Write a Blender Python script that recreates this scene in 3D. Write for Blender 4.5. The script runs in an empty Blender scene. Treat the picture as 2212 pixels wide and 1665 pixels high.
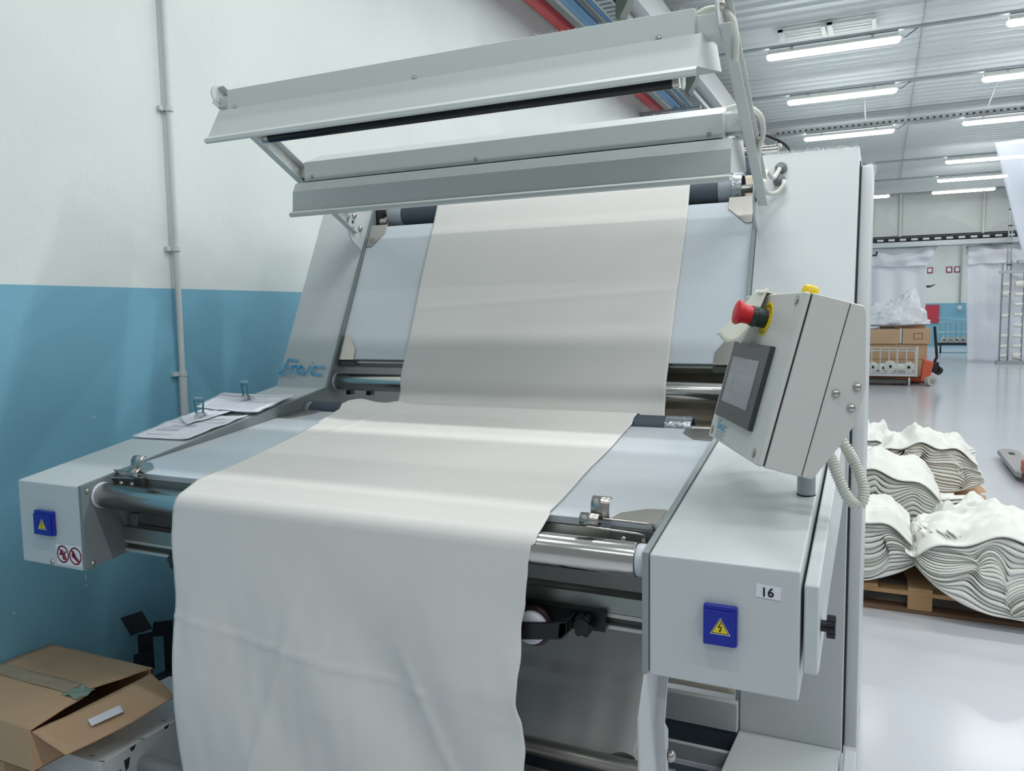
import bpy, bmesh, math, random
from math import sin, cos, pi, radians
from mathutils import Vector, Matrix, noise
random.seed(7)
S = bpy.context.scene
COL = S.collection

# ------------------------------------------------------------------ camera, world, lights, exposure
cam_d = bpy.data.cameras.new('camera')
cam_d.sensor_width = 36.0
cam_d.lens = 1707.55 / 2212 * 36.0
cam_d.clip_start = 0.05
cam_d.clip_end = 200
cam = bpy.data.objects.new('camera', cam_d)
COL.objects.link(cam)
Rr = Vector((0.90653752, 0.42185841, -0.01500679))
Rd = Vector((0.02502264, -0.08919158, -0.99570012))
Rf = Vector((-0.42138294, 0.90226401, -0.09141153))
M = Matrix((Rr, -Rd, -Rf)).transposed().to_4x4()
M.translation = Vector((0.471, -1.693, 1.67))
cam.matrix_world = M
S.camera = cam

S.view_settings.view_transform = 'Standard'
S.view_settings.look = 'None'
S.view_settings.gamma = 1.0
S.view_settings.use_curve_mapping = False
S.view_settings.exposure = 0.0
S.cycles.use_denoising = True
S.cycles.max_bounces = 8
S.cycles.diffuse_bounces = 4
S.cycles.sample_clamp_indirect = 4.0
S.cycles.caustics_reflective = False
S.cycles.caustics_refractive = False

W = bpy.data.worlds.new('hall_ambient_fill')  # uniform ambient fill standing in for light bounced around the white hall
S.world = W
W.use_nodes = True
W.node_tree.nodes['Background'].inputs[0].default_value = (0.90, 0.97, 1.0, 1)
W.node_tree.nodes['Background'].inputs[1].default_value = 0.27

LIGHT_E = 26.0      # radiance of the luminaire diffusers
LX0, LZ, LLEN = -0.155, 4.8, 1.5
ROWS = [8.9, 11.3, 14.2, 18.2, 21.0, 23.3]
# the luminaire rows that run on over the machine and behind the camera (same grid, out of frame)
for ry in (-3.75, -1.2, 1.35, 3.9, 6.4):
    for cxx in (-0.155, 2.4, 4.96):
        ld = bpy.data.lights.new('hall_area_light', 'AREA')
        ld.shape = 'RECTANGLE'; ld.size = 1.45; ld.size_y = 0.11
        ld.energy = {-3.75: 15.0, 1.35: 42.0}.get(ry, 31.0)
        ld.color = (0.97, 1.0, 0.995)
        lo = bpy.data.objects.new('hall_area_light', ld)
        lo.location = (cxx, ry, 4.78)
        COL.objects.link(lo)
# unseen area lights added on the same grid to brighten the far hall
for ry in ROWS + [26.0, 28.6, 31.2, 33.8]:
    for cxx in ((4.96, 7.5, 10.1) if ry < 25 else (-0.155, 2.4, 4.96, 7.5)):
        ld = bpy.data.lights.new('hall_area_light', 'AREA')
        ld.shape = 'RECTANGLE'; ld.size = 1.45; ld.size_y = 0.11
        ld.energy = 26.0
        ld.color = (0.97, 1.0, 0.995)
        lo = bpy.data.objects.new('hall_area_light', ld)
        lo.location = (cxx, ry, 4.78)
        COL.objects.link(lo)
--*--
- Request -
Go over the data above and copy every line that has the word "scene" in it.

- Worked solution -
Write a Blender Python script that recreates this scene in 3D. Write for Blender 4.5. The script runs in an empty Blender scene. Treat the picture as 2212 pixels wide and 1665 pixels high.
S = bpy.context.scene